Erhältlich ist die Phantom direkt bei Heatblur, im ED Shop oder bei Steam für knapp 80$.
Was bleibt noch zu sagen?
Egal ob Double Ugly, Luftverteidigungsdiesel oder Old Smokey: kaum ein anderes Flugzeug hat mich in letzter Zeit so in den Bann gezogen wie die Phantom. Das Review hätte man auch auf zwei Wörter abkürzen können:
Etwas Korrektur:
Die Phantom wurde nicht vollständig vom Eurofighter ersetzt. Die Aufgaben des Jagdbomber hat der Tornado inne.
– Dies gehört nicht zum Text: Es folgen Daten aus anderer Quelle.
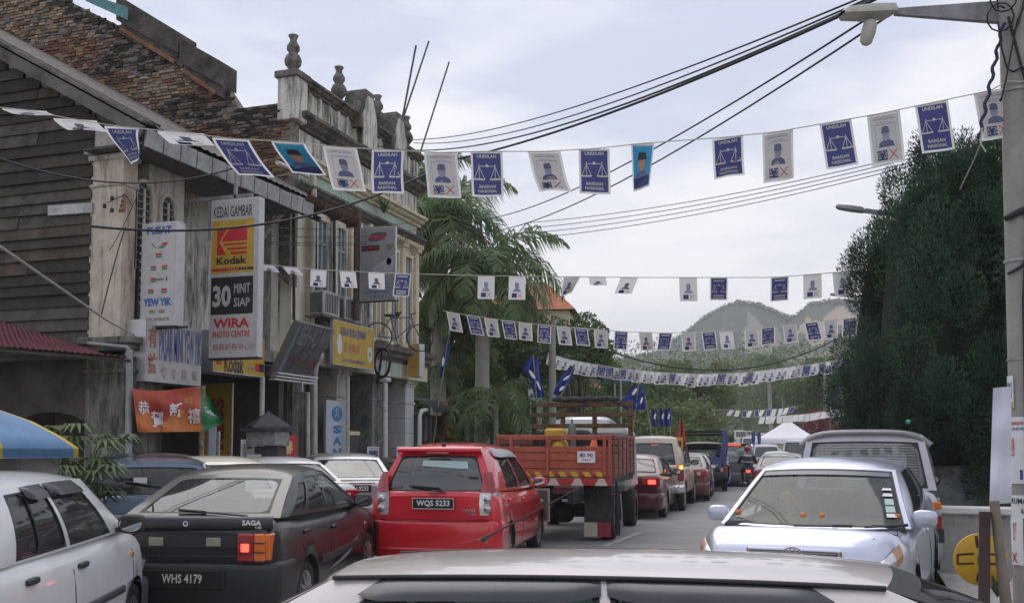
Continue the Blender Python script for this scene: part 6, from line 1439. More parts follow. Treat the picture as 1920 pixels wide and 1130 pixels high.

Der Eurofighter hat primär die Abfangjäger Rolle übernommen
Ich meine (bin mir ziemlich sicher) es war nur eine Phantom die gescannt wurde, nicht mehrere
Ein super Review das sicher viel Arbeit gemacht hat und selbst die 80€ sind mehr als in Ordnung für das was heatblur da abliefert. Wenn ich an die PMDG Flugzeuge im P3D denke für 120€, dann ist die F4 ein Spotpreis für das was abgeliefert wird
Tobias, Danke für dein Feedback. Mit der Rolle des Eurofighters gebe ich dir Recht, obwohl der Eurofigher nach und nach immer mehr für den Jabo Einsatz genutzt wird. Bzgl. des Scannens: das war die Aussage der Entwickler, dass mehrere Phantoms weltweit gescannt wurden.
Das wohl jetzt technisch beste Modul in DCS! Daran werden sich zukünftig alle Module messen lassen müssen. Daher ist der Preis auch mehr als Gerechtfertigt! Kaufempfehlung für alle die in DCS unterwegs sind, aber auch für alle anderen!
Tolles Review Philipp. Vielen Dank für deine fundierte Meinung zur F4. Ich überlege schon ewig dem DCS eine Chance zu geben aber meine Zeit ist einfach zu knapp bemessen und ich denke, wenn man hier irgendwas benötigt, dann ist es ausreichend Zeit.